Job: Check every line below for the word "Write" and copy the ones that have it.

[Entries provided start]

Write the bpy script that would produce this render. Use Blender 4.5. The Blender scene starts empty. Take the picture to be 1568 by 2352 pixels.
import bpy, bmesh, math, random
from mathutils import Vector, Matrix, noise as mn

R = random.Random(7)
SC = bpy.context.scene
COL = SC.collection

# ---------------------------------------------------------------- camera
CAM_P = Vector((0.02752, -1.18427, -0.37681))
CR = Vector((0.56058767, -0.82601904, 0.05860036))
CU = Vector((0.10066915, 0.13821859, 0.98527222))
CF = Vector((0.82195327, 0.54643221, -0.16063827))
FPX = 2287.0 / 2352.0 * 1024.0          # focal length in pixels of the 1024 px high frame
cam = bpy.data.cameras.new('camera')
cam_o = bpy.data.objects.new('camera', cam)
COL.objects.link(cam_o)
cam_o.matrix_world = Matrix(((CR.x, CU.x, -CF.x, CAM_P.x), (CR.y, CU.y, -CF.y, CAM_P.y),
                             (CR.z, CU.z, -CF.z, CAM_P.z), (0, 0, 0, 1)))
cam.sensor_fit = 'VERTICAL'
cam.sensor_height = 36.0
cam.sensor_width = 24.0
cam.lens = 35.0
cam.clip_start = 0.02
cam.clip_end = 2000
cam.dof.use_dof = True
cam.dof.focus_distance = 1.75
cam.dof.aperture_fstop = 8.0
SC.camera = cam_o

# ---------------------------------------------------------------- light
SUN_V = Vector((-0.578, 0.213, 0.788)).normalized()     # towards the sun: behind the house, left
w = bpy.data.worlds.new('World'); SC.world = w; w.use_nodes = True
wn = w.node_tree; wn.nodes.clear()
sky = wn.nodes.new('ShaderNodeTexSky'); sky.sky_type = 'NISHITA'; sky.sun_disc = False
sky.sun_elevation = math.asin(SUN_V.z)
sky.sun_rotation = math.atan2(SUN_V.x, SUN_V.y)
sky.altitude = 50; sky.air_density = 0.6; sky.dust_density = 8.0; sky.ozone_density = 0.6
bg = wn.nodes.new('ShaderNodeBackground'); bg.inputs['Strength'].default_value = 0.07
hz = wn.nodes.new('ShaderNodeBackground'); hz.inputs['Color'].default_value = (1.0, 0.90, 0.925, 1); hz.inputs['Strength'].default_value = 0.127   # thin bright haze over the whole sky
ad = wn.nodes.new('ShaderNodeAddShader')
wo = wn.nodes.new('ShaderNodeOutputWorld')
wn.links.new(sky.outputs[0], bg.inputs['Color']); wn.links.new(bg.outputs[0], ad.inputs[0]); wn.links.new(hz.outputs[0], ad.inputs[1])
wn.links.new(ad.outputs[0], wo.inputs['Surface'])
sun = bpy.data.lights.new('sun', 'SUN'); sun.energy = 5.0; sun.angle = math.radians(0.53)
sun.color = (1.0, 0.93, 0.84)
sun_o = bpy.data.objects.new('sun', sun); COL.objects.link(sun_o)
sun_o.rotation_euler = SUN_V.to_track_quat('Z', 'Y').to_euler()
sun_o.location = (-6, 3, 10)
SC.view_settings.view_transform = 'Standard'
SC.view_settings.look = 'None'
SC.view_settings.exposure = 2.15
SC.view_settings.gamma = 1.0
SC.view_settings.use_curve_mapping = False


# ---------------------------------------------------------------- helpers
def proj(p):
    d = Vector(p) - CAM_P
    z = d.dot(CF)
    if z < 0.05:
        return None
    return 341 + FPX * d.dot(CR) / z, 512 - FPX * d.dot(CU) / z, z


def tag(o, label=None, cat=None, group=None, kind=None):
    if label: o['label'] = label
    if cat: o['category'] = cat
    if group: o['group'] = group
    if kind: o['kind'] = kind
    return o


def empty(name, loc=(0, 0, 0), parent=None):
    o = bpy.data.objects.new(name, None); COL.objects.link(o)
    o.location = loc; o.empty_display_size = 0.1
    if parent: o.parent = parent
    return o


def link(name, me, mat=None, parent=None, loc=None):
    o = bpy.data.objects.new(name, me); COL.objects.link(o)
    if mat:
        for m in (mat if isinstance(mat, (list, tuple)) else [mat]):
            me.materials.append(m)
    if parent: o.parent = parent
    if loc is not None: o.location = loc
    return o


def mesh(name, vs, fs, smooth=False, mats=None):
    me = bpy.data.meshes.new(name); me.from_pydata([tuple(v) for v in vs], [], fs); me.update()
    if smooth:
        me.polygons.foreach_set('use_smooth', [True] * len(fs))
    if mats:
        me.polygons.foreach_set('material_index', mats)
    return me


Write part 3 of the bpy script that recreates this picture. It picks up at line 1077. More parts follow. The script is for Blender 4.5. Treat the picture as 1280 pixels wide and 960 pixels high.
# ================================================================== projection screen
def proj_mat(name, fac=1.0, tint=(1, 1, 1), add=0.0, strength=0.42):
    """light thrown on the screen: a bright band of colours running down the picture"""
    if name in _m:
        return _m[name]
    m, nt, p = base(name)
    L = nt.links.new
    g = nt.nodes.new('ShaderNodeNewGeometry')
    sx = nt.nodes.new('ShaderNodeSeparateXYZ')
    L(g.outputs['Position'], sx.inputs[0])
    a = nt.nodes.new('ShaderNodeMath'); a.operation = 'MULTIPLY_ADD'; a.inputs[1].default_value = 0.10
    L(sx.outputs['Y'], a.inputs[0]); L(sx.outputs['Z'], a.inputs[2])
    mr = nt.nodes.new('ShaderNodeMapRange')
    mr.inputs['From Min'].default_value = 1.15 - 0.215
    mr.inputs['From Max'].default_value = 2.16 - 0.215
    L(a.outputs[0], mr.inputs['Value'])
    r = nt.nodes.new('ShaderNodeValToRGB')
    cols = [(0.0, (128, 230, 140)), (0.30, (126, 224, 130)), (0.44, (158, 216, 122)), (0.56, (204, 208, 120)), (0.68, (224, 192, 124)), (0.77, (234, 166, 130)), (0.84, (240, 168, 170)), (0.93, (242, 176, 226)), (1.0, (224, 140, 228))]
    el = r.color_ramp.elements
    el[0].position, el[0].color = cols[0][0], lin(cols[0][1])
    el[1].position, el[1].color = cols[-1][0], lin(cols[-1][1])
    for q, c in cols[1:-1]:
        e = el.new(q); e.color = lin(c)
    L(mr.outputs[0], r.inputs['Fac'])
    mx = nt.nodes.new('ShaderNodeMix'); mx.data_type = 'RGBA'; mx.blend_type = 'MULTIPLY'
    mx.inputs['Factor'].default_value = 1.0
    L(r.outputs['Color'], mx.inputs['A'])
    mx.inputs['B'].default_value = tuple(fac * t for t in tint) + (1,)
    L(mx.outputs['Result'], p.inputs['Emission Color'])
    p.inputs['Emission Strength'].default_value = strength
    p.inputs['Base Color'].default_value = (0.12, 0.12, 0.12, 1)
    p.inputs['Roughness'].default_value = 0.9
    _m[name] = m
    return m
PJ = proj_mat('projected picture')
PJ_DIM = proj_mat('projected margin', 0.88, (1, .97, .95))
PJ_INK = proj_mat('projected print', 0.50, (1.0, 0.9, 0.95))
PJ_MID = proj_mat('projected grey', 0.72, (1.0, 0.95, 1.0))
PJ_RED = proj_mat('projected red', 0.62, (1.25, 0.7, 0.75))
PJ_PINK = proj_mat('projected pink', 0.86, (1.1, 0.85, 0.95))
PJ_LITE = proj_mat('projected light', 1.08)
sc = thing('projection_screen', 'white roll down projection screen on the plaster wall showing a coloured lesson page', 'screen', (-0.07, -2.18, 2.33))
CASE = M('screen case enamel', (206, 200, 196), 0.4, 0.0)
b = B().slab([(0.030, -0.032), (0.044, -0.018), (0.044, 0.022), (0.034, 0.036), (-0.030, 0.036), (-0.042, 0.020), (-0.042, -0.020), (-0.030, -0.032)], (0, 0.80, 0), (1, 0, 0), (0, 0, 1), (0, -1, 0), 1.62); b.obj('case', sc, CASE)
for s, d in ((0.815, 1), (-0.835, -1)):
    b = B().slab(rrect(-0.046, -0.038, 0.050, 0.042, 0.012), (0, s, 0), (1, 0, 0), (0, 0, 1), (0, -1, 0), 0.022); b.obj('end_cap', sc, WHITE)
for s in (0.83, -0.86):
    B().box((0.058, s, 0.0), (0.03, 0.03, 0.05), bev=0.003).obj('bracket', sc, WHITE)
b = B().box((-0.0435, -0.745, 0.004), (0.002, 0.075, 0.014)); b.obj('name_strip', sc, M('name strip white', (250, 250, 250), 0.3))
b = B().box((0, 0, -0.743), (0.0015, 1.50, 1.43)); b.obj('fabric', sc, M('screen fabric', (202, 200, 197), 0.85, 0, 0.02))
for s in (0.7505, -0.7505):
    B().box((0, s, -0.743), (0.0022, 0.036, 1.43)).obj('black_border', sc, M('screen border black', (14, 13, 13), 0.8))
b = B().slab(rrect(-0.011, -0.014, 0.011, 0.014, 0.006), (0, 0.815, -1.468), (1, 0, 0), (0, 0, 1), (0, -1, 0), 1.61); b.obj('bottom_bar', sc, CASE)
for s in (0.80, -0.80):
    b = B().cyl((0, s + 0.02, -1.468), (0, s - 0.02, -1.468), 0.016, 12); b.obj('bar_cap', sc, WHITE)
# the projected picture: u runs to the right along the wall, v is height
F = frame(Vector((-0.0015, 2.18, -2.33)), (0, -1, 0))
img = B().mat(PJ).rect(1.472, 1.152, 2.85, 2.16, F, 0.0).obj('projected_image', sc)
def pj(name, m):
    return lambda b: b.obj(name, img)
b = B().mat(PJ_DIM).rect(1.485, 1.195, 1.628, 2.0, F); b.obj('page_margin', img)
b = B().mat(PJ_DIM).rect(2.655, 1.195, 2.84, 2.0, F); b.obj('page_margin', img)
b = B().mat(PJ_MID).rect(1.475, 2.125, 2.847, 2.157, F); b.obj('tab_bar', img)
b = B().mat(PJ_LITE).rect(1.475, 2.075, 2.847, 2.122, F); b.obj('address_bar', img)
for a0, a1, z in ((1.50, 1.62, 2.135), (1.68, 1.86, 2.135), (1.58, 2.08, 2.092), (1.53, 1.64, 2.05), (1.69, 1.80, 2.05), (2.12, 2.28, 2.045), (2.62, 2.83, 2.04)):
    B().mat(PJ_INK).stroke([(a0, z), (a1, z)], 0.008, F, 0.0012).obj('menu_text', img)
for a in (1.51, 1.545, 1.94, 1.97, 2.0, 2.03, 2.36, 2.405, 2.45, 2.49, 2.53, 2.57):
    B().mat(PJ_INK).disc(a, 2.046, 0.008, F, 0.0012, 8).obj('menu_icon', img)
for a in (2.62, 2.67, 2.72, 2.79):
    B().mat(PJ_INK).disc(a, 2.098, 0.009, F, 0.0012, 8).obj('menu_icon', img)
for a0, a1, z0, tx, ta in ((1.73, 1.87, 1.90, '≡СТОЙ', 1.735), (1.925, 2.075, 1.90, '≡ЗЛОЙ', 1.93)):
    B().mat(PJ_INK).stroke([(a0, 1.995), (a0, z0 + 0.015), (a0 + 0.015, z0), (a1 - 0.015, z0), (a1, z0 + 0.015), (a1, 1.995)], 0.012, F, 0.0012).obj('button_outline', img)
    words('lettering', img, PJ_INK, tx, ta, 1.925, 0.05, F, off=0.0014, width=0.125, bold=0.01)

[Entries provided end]

Correct result:
Write the bpy script that would produce this render. Use Blender 4.5. The Blender scene starts empty. Take the picture to be 1568 by 2352 pixels.
Write part 3 of the bpy script that recreates this picture. It picks up at line 1077. More parts follow. The script is for Blender 4.5. Treat the picture as 1280 pixels wide and 960 pixels high.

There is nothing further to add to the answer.